Lord Sumption JSC in the case of Abela v Baadarani [2013] 1 WLR 2043 in the Supreme Court of the United Kingdom stated that “Litigation between residents of different states is a routine incident in modern commercial life”. So to avoid litigation in international contracts, 3 major issues need to be considered:

  1. The existence of very different legal systems – common law, civil law, Sharia law, customary law and mixed system.

In international contracts there’s a general tendency to use the English common law. Rightfully countries have developed their own individual legal systems and generally tend to maintain them but not always. Some legal systems align with others where others do not. Nevertheless it is obvious that differences exist.

For example, a clear distinction exists between a contract written under a common law system in comparison to the civil law system. In the former, the application of the law is on reliance to previous judgments or precedents (Judgments of the Courts are binding – stare decisis). Generally, statutes are detailed with definitions and contain lengthy enumeration of specific applications and exceptions. On the other hand, in the civil law system, we see codified legislation, where codes are concise and set out mainly broad principles. In this instance case law is not binding.

In the specifics, when it comes down to contracts, Common Law relies on the principle or the “Sanctity of contract”. There’s full respect of freedom of contract where the primary focus is on the written words and where a party is prevented from presenting extrinsic evidence that contradicts or adds to the written terms of the contracts. In fact, we often we see clauses such as “This agreement constitutes the entire agreement between the parties and supersedes and extinguishes all previous discussions…” where that binding principle on the parties is explicit.

Inversely Civil Law sustains the relevance of good faith and fairness against freedom of contract. The primary focus is on the wider context and intentions of the parties, which generally makes contracts not limited to literal meaning of the words and where evidence of negotiation is admissible.

  1. Which law applies?

Every Contract must have a governing law which sets forth the necessary rules on contract formation.

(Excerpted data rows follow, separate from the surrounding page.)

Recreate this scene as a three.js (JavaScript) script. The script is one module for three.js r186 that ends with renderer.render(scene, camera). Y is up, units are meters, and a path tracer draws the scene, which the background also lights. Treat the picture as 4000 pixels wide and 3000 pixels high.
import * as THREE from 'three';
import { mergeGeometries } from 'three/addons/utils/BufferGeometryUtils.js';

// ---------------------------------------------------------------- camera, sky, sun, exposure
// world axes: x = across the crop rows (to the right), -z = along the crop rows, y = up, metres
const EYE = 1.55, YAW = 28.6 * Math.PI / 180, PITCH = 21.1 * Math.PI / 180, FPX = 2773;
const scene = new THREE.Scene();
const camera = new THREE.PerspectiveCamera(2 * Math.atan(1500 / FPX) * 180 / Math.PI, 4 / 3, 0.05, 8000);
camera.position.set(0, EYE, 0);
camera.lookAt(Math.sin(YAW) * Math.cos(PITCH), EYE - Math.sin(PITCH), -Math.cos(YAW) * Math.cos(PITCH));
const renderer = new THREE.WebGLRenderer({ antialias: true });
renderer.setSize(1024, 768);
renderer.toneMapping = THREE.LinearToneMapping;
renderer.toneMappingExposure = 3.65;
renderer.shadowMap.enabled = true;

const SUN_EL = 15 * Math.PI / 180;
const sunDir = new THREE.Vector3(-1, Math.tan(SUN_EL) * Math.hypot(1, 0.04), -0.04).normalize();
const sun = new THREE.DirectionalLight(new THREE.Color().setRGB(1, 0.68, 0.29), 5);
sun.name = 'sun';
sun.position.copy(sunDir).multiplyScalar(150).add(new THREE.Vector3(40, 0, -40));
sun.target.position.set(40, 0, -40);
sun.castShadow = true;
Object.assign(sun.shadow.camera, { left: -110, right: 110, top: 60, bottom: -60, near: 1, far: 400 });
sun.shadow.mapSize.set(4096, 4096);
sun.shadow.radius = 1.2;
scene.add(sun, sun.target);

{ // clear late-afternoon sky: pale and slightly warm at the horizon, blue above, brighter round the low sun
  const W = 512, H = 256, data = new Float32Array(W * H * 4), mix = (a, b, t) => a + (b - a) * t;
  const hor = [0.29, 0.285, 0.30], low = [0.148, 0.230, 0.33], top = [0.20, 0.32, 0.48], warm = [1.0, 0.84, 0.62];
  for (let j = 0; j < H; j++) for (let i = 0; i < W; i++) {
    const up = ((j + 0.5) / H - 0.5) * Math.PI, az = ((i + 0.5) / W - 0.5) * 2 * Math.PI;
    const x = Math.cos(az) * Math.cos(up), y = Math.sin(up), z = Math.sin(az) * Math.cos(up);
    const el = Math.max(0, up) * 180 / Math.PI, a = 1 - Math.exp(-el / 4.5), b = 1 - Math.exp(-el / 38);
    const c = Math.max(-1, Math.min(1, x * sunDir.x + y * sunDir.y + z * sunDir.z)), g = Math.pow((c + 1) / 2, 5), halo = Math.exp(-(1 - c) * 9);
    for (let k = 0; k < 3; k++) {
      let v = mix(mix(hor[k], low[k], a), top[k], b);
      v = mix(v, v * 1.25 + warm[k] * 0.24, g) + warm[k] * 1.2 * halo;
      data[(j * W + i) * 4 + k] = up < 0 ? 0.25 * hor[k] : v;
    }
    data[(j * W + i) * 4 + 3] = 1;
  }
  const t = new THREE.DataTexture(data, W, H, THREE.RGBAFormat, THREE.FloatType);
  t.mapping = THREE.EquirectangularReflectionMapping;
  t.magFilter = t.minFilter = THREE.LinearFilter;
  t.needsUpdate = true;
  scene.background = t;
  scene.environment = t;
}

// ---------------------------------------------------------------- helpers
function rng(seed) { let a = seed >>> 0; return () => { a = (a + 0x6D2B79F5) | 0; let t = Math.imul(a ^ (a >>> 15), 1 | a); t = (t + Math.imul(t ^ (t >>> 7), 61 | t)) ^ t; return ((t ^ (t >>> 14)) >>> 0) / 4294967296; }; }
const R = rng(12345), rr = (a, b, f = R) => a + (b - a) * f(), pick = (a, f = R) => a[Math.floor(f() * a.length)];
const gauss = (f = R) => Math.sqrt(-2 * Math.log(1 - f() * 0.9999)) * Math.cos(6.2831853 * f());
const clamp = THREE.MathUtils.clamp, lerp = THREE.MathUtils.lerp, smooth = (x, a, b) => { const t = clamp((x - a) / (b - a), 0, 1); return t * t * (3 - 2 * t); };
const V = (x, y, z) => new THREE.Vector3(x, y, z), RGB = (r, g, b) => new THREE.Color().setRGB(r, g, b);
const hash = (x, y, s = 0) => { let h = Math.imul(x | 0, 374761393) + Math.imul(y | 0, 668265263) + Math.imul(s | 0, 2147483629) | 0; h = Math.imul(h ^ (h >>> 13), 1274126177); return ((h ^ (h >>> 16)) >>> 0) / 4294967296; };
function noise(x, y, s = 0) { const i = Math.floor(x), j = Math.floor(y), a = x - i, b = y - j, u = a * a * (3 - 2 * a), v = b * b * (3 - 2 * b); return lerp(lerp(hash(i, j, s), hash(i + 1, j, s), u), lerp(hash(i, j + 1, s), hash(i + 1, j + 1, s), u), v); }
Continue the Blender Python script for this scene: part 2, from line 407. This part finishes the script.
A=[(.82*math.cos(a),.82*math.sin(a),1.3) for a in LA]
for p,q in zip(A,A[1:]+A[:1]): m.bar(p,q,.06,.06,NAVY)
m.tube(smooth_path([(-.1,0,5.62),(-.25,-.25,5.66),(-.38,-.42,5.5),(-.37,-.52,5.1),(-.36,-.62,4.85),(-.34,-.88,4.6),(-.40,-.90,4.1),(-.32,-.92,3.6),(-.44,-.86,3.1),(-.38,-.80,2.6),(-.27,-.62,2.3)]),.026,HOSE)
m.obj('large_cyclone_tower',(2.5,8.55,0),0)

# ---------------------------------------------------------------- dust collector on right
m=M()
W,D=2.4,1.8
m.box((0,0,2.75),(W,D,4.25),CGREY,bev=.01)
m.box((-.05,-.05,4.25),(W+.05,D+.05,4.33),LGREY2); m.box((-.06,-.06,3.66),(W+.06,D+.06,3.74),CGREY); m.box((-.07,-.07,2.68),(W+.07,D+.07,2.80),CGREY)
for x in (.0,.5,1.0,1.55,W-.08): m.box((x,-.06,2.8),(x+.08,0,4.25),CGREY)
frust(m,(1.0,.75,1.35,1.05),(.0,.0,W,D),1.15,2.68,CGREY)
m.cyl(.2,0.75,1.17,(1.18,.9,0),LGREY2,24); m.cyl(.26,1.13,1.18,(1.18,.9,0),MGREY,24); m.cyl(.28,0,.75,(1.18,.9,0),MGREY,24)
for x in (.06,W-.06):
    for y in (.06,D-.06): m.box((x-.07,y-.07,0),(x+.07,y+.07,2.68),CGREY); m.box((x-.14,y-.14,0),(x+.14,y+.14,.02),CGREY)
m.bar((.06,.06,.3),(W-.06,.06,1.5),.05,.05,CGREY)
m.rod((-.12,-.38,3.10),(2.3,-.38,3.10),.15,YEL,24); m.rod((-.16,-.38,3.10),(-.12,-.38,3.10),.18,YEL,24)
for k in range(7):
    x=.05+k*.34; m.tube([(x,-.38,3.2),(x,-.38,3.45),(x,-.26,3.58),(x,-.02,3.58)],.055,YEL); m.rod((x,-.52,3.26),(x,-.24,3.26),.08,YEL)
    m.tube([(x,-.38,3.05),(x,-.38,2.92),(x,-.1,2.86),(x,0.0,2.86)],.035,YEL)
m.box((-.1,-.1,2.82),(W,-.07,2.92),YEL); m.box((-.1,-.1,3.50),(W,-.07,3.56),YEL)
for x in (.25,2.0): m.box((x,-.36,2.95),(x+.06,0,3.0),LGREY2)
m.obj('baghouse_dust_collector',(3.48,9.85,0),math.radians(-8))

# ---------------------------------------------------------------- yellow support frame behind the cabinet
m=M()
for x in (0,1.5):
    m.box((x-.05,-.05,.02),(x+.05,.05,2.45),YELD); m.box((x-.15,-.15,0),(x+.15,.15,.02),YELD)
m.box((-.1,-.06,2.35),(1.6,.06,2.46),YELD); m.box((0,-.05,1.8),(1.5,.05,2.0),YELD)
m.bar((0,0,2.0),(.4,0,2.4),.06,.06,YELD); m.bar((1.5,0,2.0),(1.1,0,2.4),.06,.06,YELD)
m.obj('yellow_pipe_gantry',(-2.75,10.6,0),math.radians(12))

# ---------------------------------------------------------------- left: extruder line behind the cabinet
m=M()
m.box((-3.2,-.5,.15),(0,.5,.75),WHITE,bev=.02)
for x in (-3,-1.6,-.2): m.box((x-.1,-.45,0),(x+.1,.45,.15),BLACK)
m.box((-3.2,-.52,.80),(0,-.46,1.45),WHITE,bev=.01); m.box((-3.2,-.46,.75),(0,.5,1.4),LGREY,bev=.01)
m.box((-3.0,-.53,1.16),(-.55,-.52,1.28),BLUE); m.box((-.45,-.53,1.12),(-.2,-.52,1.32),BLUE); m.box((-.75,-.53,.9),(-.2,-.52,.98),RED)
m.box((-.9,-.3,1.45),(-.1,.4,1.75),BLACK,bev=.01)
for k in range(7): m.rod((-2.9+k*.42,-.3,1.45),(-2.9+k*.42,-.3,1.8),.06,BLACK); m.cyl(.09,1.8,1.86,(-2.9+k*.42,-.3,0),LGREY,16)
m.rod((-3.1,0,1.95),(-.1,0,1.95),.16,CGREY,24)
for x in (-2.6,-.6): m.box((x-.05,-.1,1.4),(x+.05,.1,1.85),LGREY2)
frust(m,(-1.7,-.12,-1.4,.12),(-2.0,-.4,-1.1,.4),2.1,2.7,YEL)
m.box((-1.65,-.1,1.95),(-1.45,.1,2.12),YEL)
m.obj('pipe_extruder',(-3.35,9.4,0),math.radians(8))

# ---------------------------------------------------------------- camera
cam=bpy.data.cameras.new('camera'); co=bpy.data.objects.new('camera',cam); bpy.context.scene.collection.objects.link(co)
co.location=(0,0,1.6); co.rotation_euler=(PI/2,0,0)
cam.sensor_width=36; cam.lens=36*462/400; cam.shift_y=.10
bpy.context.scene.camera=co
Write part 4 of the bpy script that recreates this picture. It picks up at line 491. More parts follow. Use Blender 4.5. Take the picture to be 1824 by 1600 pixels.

A purely domestic contract (for example between two Australian companies) is governed by Australian contract law and a choice of foreign law is not permitted.

In the context of contracts at an international level the choice of the governing law is crucial as whenever a contract has links to more than one legal order or jurisdiction, this can create ambiguity and the courts in charge of resolving the contractual dispute must determine which law will govern the contract. For example, an Australian company concluding a commercial contract with an Italian company where there is no explicit provision for a governing law. In the event of a contractual dispute, courts must decide whether Australian or Italian substantive laws apply. This could be a risky and expensive experience.

  1. Which role has the applicable law?

It is often misconstrued that the governing law operates as a “gap filler” where the more the contract is complete, the less the governing law is important. This interpretation is arguable, particularly within a mindset of common law. As a matter of a fact legal issues arising out of a contractual relationship that are not addressed by the contract must be resolved by the governing law.

In the absence of contractual provisions, the governing law must determine essential terms such as the scope of contractual obligations, the applicable remedies in case of a contract breach (and their preconditions) and the extent and duration of liability of the parties in case of breach.

In International Contracts the governing law becomes even more fundamental, even where the parties have extensively dealt with duties, rights and possible legal consequences in case of any breach.

When dealing in international transactions, avoid nasty surprises or risk being involved in litigation in unknown or foreign jurisdictions, seek to maintain some control and ensure that governing law is explicitly stated in your contracts. Choose your law.